Dopo lo storico invito di Benedetto XVI ad Assisi
Fonte: L'Osservatore Romano, del 14.01.2012
Traduzione italiana di un articolo del direttore dell’Istituto di ricerche filosofiche della Universidad Nacional Autónoma del Messico, che esce sulla rivista «Palabra».
Il 27 ottobre 2011 sono stato invitato, insieme a Walter Baier, Remo Bodei e Julia Kristeva, all’incontro ecumenico e interreligioso organizzato ad Assisi dalla Chiesa cattolica. Noi quattro siamo non credenti dichiarati, ma siamo stati invitati con uno storico gesto di Papa Benedetto XVI a favore del dialogo fra credenti e non credenti. Mi sembra che l’importanza di questo dialogo non si possa ignorare. Credo tuttavia che per configurarlo meglio occorra fare alcune distinzioni.
Così come i credenti non sono tutti uguali — ce ne sono di fedi e atteggiamenti differenti — non lo sono neppure i non credenti. Potremmo dire che normalmente i non credenti si trovano tra due estremi: da una parte ci sono gli atei pieni di rabbia, nemici di Dio e della religione, dall’altra gli agnostici spirituali che stanno per convertirsi a una religione specifica. Fra questi due estremi, tanto distanti fra loro, ci sono molti tipi di non credenti: i tolleranti, gli indifferenti, quelli che cercano Dio, quelli che si rifiutano di credere in lui, e così via.
Ci sono anche atei che in realtà non lo sono, che credono in Dio nel profondo del loro animo, ma che sono arrabbiati con lui e che perciò lo negano.

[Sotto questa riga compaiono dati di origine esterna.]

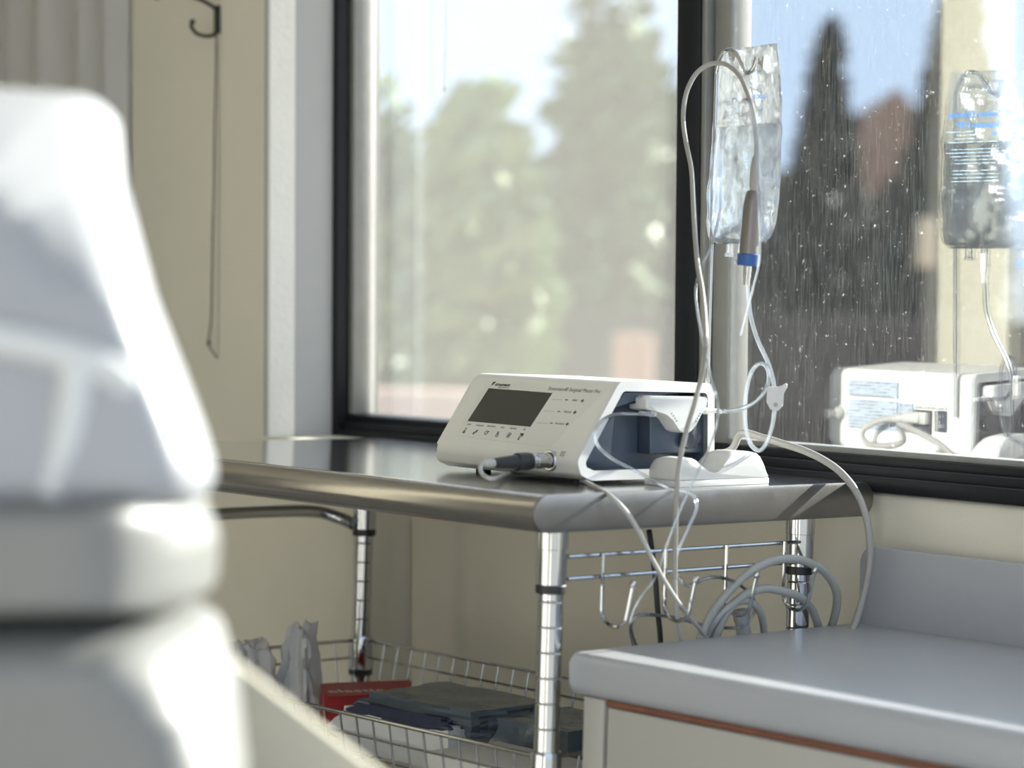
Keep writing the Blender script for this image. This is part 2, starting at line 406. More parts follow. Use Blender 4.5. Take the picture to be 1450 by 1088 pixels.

Ci sono pure agnostici che in realtà non lo sono, che credono nella divinità ma che non ne conoscono il volto e quindi non adottano una religione specifica. Lo spettro delle posizioni è amplissimo e perciò parlare di non credenti in astratto genera non poche difficoltà.
Di questo noi quattro non credenti invitati ad Assisi ci siamo subito resi conto. Le nostre posizioni di fronte alla religione e di fronte alla divinità erano molto diverse. Sembra che, dei quattro, io sia stato l’unico a sentirsi identificato con il messaggio del Papa agli agnostici. Nel suo discorso di Assisi, Benedetto XVI ha fatto una distinzione fra atei e agnostici. Ha descritto i primi come antireligiosi e i secondi come persone che soffrono per la loro mancanza di fede e che nella loro ricerca della verità e del bene cercano anche Dio.
Quando ho ascoltato questa definizione degli agnostici mi sono commosso. In effetti, nella mia umile ricerca della verità mi sono interrogato sull’esistenza di un Dio che potesse dare una risposta alle mie domande. E nello scoprirmi senza fede, senza protezione, ho anche desiderato l’esistenza di un Dio che mi offrisse sostegno nei giorni più neri.
Ma non sempre penso e sento allo stesso modo. A volte, la stessa ricerca della verità, vale a dire della verità oggettiva — quale altra potrebbe essere? — mi fa pensare che Dio non esiste, che dobbiamo cercare le risposte da soli. Altre volte, quando soffro per la mia solitudine, per la mia finitezza, qualcosa dentro di me mi fa ribellare contro l’idea che solo un Dio magnanimo potrebbe tirarmi fuori da questo stato. E allora ritrovo nella mia condizione la dignità e il coraggio sufficienti per andare avanti. L’agnostico che soffre perché è senza Dio e lo cerca è, a mio parere, un tipo molto speciale di non credente che non si può prendere come esempio paradigmatico dell’agnostico.
Se la Chiesa cattolica desidera veramente dialogare con tutti i non credenti, dovrà riconoscere che ce ne sono di tanti tipi, che non tutti cercano Dio o soffrono per la sua mancanza, e che tuttavia molti di essi sono disposti ad aprire la propria mente e il proprio cuore per avviare un dialogo costruttivo con i cattolici. Se qualcosa possiamo prendere da quello che potremmo chiamare il “nuovo spirito di Assisi” è proprio questo.